Cuando llegamos, no veíamos el corzo y pensamos que podía haberse metido debajo
pues con el disparo el animal había caído junto a un haya rodeado de matas. Al
entrar a buscarlo con el perro, el corzo saltó corriendo, sorprendiéndonos a todos,
y no nos dio opción a tirarlo. Se metió en la espesura de los pinos y nos
temimos lo peor. Decidimos buscar el
rastro de sangre y comenzar el pisteo. El teckel cogió muy rápido el rastro y
cogimos con buenas ganas la búsqueda. Mientras Santiago y yo subíamos
rastreando con el perro, mi hermano Juan se quedó en un repecho por si volvía a
salir, poder dispararle.
Después de casi
una hora siguiendo el rastro que había cogido el teckel, Santiago y yo llegamos
a pensar que el corzo apenas iba herido, sin embargo en mitad de la ladera,
dentro del bosque lo vimos, estaba a unos escasos veinte metros, le apunte con
el rifle, pero con tan poca luz apenas podía verle y disparé, errando el tiro.

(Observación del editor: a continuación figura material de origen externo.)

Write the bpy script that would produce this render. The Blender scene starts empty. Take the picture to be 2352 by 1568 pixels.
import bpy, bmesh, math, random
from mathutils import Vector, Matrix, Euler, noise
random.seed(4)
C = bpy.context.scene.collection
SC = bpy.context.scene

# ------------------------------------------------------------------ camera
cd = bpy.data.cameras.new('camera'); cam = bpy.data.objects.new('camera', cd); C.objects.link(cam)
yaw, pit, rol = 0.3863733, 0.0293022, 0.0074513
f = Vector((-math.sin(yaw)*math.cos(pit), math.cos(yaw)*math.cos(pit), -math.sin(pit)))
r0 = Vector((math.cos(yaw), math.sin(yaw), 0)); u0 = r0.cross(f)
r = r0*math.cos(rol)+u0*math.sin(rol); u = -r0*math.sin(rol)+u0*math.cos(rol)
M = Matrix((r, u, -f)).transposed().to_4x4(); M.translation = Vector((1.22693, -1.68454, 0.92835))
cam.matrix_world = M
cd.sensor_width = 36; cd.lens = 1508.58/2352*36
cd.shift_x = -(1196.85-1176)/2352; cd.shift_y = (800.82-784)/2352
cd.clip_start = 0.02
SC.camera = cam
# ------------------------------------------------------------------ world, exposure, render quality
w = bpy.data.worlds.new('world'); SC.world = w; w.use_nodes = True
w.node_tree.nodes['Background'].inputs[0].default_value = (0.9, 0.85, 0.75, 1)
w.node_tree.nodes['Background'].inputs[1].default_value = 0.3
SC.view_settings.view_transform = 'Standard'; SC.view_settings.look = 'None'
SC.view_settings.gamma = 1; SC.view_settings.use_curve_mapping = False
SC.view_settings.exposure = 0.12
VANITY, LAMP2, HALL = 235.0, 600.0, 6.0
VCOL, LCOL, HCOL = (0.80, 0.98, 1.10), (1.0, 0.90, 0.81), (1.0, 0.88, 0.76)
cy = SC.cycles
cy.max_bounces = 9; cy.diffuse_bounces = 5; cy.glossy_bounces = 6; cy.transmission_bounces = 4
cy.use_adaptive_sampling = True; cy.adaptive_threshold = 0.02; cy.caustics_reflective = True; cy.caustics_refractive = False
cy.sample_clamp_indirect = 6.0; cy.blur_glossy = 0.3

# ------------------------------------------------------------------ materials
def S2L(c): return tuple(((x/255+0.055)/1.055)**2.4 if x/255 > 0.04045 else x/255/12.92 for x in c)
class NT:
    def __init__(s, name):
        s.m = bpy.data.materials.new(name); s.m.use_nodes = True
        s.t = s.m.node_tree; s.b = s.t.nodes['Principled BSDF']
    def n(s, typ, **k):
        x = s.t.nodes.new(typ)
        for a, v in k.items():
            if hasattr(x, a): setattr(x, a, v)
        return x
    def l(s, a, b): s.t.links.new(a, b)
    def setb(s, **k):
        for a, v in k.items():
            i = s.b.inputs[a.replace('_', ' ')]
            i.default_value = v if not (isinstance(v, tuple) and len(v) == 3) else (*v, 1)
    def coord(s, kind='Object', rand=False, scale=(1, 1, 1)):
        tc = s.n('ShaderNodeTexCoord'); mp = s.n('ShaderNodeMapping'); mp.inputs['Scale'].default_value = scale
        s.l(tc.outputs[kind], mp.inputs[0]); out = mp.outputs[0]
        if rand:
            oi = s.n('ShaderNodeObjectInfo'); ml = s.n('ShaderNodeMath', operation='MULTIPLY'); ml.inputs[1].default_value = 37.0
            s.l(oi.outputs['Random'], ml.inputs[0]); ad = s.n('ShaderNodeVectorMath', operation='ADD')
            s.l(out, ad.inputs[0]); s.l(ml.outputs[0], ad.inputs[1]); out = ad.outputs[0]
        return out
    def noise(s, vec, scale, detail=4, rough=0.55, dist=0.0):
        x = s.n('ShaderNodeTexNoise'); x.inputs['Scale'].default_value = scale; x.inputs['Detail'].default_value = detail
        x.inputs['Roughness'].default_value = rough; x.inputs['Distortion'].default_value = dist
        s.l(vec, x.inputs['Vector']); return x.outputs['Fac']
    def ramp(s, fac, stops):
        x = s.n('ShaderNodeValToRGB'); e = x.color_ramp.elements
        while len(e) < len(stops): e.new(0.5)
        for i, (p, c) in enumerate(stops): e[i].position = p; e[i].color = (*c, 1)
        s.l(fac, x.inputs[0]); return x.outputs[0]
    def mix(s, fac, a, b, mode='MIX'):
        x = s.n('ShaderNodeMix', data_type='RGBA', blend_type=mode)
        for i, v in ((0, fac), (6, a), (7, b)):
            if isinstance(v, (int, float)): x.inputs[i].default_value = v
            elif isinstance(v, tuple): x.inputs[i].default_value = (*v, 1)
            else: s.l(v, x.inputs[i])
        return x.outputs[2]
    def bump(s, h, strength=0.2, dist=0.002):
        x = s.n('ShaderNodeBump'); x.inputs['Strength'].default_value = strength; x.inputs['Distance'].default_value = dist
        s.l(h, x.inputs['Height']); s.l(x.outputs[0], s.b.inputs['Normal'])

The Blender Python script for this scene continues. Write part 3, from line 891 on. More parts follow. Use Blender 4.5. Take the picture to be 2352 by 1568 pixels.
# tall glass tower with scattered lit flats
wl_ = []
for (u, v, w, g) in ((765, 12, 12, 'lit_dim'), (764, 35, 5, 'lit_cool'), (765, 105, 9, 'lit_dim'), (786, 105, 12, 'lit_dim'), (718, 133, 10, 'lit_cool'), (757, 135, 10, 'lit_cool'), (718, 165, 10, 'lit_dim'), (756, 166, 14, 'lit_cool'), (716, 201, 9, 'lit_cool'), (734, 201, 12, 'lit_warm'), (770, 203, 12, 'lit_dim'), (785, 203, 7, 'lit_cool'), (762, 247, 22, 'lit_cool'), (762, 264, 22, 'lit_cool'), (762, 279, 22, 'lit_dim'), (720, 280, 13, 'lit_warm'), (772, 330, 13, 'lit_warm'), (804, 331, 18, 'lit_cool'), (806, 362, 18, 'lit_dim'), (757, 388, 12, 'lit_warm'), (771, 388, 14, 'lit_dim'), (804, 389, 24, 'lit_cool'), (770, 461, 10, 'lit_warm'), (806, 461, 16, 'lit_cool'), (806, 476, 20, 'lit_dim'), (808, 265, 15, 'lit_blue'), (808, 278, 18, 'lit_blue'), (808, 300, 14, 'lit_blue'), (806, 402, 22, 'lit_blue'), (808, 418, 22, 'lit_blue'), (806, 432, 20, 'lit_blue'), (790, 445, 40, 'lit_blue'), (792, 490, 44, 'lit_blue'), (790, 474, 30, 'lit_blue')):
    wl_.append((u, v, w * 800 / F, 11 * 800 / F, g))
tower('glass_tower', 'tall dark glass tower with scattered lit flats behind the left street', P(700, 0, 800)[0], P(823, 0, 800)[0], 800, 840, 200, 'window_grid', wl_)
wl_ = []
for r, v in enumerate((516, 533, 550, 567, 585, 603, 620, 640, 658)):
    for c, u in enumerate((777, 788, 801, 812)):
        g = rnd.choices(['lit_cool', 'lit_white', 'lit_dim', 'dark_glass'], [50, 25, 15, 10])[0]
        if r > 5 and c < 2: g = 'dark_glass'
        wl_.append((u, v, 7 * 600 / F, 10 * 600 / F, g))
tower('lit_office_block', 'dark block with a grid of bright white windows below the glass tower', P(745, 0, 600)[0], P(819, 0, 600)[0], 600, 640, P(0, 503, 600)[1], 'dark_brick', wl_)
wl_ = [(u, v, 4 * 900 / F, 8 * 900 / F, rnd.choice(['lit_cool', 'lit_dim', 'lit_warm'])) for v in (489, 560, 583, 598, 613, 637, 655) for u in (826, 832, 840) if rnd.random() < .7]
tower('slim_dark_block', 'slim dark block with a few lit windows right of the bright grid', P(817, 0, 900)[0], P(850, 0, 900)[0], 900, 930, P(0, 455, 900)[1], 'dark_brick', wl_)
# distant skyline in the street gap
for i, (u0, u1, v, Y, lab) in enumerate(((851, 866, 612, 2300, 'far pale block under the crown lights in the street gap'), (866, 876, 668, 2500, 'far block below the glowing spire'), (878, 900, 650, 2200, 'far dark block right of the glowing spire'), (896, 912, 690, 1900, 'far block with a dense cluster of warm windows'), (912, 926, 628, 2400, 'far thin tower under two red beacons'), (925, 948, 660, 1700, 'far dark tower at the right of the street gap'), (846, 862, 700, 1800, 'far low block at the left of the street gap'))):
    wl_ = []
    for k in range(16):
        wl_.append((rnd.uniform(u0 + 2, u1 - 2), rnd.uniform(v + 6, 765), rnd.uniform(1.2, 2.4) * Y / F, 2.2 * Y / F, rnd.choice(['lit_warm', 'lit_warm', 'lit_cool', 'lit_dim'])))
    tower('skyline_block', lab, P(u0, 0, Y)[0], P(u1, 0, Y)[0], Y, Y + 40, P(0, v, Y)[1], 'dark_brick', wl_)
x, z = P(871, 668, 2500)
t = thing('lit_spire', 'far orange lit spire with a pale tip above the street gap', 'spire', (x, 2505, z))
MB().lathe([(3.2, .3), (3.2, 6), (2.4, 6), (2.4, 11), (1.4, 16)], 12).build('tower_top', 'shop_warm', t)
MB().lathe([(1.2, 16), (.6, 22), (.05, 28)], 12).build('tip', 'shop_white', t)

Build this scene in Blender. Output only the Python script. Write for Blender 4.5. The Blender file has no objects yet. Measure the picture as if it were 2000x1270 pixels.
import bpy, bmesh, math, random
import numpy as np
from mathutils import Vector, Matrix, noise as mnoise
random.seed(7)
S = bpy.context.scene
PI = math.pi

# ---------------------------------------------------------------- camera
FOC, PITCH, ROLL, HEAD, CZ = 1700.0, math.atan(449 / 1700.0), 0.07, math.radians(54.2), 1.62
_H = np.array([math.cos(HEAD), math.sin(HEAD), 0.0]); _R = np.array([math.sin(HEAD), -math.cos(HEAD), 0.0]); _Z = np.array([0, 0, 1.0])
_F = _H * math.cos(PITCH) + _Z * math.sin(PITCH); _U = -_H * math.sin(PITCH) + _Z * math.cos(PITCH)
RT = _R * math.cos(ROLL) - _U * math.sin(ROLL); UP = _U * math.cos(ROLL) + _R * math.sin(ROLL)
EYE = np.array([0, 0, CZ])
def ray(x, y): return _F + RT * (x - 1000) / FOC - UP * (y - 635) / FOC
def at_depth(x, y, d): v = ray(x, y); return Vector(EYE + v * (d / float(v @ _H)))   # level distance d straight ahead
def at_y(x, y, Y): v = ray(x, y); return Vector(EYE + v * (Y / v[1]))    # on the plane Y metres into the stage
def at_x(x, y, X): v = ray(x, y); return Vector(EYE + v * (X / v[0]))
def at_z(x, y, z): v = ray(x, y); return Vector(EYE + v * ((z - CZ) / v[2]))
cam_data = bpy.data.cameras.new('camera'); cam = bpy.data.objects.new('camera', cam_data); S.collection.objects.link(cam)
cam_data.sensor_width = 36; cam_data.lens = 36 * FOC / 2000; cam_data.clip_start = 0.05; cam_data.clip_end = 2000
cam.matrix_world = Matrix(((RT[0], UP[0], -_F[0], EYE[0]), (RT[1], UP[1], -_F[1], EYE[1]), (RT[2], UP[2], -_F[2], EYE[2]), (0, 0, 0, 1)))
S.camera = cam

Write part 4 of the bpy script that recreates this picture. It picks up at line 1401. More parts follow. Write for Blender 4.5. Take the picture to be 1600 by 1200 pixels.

El corzo volvió a salir corriendo siguiendo la dirección que traía ya desde
abajo, hacia arriba. Ante mi disparo fallido, Santiago decidió terminar el
rastreo, y volver al coche. Pude notar en él un ligero enfado por haber fallado
el corzo en tales condiciones, sobre todo después de llevar más de una hora de
búsqueda y visto que el corzo iba pinchado pero no de manera vital.
Al llegar al
coche, después de contarle a Juan lo ocurrido, Santiago informó por radio al
resto de compañeros de la guardería. Cuando terminó nos dijo que lo mejor era
volver al pueblo, comer y después daríamos una batida con perros para intentar
encontrarlo. Así que bajamos al pueblo, y al llegar a la casa lo primero que
hicimos fue sentarnos a descansar, después de la paliza que nos habíamos dado
buscando el corzo. Se nos venían a la cabeza los peores presagios, pues en caso
de no encontrarlo, el corzo sería contado como abatido y, nos volveríamos a
Madrid de vacío. Decidimos despejarnos un poco dando un paseo por el pueblo,
tomando el aperitivo y rezando un “Rosario”
a la Virgen para que hubiera suerte con la búsqueda.
Después de
comer, junto con Santiago, aparecieron el resto de los guardas, Antonio, Pedro,
María y Javier. Traían consigo tres sabuesos, uno de ellos precioso. Se llamaba
“Demonio”, era de color blanco y, según
decían, tenía un olfato prodigioso. Nos pusimos en camino hacia el último sitio
donde lo habíamos visto, donde fallé mi disparo. Allí comenzaron el rastreo, en
cuanto pusieron la nariz en el suelo, los sabuesos no dejaron de ladrar.
Aquello parecía una jauría, y apenas eran tres perros. Cogieron el rastro de
maravilla y en apenas quince minutos ya tenían a la vista el corzo, que
renqueante comenzó la huída. Mi hermano y yo nos habíamos quedado fuera del
monte para poder rematarlo en caso de que se pusiera a tiro. Y así fue, estando
muy lejos, nosotros veíamos como una mancha blanca se movía entre los pinos y
hayas, era Demonio, que de manera
magistral lo sacó a un claro y allí
Juan pudo tirarle, en el que hasta ahora ha sido el tiro más impresionante que
he visto en toda mi vida. Habría unos trescientos metros, y apoyado en un
trípode, le metió en el visor y, esta vez sí, lo dejo seco.
No había duda, Demonio nos había sido de gran ayuda,
sin su espectacular olfato no habríamos sido capaces de encontrar el corzo. En
poco tiempo habían bajado el corzo, y junto a Santiago y el resto de la
guardería, nos hicimos las fotos de rigor con el trofeo.
Creo que sin la
ayuda de la guardería y la generosidad de Santiago, nos habríamos vuelto a
Madrid de vacío. Será un fin de semana corcero que no olvidaré en mi vida.